Her Body and Other Parties Metaphors and Similes

Her Body and Other Parties Metaphors and Similes

Guitar - “Inventory”

Under “One boy, one girl,” The narrator recalls, She buried her face in my neck and said “Like this” to my skin. I laughed. I was nervous, excited. I felt like a guitar and someone was twisting the tuning pegs and my strings were getting tighter. They batted their eyelashes against my skin and breathed into my ears. I moaned and writhed, and hovered on the edge of coming for whole minutes, though no one was touching me there, not even me.” The metaphoric guitar underscores the narrator's excitement which stems from proximity to the girl. Bodily contact enthralls the narrator to the degree of eliciting the feeling of wholeness.

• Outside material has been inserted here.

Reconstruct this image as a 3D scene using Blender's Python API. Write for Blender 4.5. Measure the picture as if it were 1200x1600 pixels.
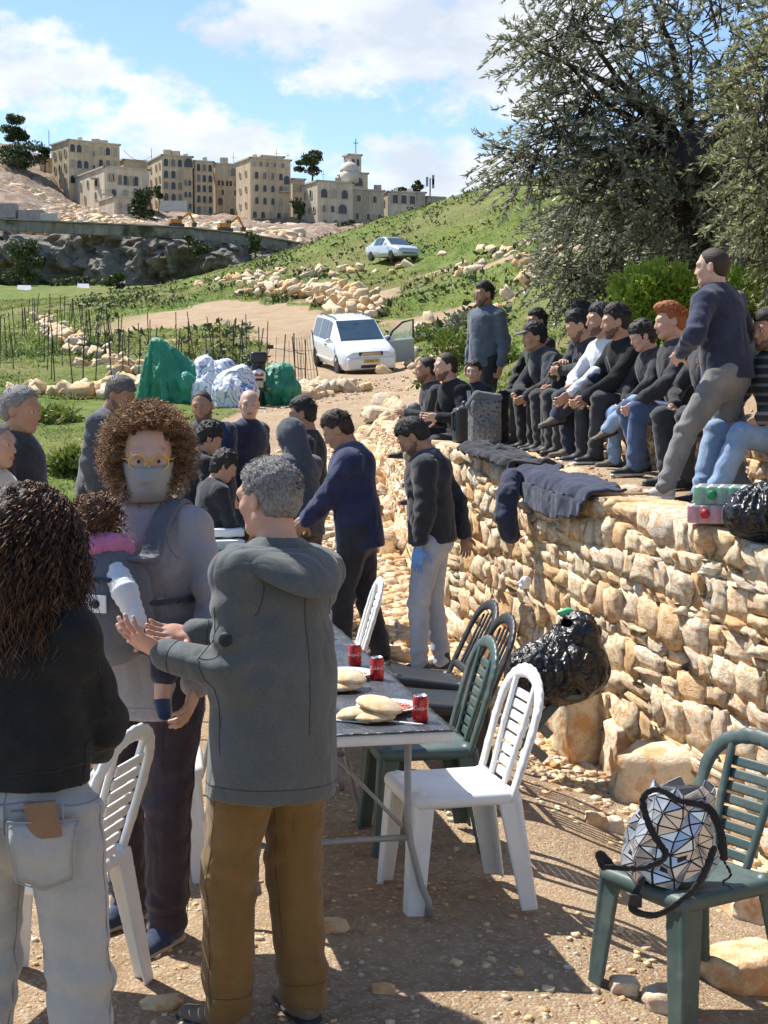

“Dead Foliage” - “The Husband Stitch”

The narrator explains,Our son is eight, ten. First, I tell him fairy tales – the very oldest ones, with the pain and death and forced marriage pared away like dead foliage. Mermaids grow feet and it feels like laughter. Naughty pigs trot away from grand feasts, reformed and uneaten. Evil witches leave the castle and move into small cottages and live out their days painting portraits of woodland creatures.” The metaphoric “dead foliage” underscores the tangling of themes of “pain, death and forced marriage” which is predominant in the fairy narratives. Such themes appear conjointly and they elicit conflicts in the fairy tales.